Annie tem por Charlie um carinho especial, já que a filha sobreviveu a algo grave na infância. Isso é indicado através das maquetes de Annie, um esboço assustador do momento em que ela abriu sua casa para sua mãe, que na época não fazia parte da família.

Quando um evento horrível e brutal altera a vida dessa família de forma profunda e insuportável, a própria existência de Annie passa a ser uma névoa entre realidade e pesadelo. É quando o filme se aproxima de "O Babadook" (2014) e "A bruxa" (2015), na maneira como lida de forma criativa com as expectativas do gênero terror.

Parte do motivo do filme funcionar tão bem está nas atuações. Todos os atores estão excelentes, mas há uma grande quantidade de cenas em que Toni Collette domina o momento de um jeito quase sobrenatural: há fúria e luto não apenas em seu discurso, mas nos seus gestos, nas suas dúvidas.
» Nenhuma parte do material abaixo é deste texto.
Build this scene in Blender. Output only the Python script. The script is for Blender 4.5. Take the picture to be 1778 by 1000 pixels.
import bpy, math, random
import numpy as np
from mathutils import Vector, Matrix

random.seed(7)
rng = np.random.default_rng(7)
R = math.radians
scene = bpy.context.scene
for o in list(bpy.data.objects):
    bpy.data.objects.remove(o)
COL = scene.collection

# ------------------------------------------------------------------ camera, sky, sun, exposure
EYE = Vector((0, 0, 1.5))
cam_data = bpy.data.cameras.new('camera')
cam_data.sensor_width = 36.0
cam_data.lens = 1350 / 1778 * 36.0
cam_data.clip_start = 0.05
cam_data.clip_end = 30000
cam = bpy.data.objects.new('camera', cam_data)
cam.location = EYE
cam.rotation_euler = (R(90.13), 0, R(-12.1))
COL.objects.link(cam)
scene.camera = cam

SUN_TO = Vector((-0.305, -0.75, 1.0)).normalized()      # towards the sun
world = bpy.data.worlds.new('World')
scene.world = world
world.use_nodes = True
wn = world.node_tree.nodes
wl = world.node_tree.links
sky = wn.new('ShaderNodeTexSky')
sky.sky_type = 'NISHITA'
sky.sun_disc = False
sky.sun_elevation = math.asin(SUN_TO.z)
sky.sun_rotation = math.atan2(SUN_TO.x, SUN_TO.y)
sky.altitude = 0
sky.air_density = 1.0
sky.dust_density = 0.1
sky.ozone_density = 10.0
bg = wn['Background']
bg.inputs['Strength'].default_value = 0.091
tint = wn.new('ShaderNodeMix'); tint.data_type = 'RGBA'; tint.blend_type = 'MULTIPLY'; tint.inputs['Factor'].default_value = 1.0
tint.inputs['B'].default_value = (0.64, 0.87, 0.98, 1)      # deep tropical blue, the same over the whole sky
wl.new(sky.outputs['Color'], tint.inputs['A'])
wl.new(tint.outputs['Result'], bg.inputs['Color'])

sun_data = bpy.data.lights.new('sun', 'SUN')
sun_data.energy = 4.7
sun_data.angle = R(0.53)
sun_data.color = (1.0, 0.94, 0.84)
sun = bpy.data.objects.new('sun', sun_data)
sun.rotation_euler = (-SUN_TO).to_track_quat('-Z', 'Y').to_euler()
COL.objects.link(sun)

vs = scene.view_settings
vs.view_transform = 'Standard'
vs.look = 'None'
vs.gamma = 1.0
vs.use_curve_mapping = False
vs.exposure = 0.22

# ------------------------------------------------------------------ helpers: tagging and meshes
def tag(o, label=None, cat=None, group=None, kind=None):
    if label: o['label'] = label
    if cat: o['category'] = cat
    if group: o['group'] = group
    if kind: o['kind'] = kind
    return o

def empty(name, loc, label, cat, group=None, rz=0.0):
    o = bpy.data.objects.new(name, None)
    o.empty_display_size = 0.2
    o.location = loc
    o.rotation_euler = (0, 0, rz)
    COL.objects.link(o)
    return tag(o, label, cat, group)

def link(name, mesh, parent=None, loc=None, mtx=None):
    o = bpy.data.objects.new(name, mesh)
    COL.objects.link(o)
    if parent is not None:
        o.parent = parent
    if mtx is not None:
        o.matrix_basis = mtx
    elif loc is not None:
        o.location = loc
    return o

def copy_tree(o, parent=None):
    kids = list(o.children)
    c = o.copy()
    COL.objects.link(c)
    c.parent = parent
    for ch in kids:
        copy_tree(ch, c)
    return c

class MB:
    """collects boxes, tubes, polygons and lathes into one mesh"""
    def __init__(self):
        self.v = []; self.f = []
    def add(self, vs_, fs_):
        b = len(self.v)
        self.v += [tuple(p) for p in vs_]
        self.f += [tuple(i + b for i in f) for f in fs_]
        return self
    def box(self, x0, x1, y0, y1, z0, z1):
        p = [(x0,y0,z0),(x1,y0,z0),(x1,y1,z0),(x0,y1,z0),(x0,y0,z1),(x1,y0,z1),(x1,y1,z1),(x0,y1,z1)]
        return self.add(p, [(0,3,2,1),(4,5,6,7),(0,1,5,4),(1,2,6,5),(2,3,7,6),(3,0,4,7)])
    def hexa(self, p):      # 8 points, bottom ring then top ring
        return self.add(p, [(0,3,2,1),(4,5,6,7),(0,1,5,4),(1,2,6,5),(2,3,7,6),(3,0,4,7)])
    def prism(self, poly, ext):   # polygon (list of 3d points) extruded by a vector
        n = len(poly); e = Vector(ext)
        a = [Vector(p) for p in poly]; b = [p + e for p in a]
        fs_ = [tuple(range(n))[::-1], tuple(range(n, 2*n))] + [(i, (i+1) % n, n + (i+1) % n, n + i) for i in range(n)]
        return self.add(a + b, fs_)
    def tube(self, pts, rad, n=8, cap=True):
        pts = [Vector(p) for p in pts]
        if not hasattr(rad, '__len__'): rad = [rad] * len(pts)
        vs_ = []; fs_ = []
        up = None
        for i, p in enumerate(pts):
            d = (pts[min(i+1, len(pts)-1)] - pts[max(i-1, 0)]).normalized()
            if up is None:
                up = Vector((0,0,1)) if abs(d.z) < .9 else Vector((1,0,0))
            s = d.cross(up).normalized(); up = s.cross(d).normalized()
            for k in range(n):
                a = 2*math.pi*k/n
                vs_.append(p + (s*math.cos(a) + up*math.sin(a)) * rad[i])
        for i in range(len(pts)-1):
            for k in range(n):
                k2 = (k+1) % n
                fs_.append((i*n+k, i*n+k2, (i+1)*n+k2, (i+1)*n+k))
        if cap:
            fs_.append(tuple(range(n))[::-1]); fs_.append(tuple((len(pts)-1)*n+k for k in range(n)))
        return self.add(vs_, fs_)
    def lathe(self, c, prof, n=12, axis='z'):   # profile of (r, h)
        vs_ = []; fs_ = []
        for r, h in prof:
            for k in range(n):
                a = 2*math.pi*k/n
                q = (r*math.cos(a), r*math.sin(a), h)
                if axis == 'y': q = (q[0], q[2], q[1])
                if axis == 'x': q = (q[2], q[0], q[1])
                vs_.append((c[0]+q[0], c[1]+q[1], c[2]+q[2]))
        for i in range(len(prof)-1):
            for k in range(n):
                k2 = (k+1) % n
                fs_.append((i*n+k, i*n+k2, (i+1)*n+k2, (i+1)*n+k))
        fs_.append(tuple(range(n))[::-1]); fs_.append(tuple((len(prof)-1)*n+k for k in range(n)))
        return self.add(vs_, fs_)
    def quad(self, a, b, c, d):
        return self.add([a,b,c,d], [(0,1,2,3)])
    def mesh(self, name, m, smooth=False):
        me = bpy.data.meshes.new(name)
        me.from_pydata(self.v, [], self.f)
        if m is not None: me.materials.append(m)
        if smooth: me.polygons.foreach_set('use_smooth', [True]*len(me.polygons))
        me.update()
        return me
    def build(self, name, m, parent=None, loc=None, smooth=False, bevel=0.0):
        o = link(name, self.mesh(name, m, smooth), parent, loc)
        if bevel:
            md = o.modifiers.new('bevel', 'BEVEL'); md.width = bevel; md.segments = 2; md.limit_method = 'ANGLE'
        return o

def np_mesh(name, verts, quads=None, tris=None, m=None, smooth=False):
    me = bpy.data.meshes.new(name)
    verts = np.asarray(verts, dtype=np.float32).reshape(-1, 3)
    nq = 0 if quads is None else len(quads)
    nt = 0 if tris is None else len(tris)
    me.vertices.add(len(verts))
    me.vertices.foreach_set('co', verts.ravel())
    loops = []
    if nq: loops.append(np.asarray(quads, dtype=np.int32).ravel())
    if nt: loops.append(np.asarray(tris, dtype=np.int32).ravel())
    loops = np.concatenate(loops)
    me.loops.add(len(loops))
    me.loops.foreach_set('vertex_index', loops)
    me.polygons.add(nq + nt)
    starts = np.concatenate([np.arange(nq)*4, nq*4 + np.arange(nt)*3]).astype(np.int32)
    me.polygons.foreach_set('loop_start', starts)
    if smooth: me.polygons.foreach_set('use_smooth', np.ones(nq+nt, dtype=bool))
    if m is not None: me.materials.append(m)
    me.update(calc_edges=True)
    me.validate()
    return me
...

Aos poucos, um horror secreto começa a assombrar a todos, especialmente Annie. Aparentemente a matriarca dessa família tinha certos segredos e deixou seus ensinamentos em seguidores que não parecem inteiramente sãos. "Hereditário" demora a deixar claro quais são seus enigmas, e mesmo quando apresenta todo o enredo ainda restam dúvidas sobre o que move cada personagem.

É impressionante lembrar que este é o filme de estreia de um diretor, já que Aster mostra domínio absoluto da essência do medo: o poder de sugestão e o exame emocional dos personagens.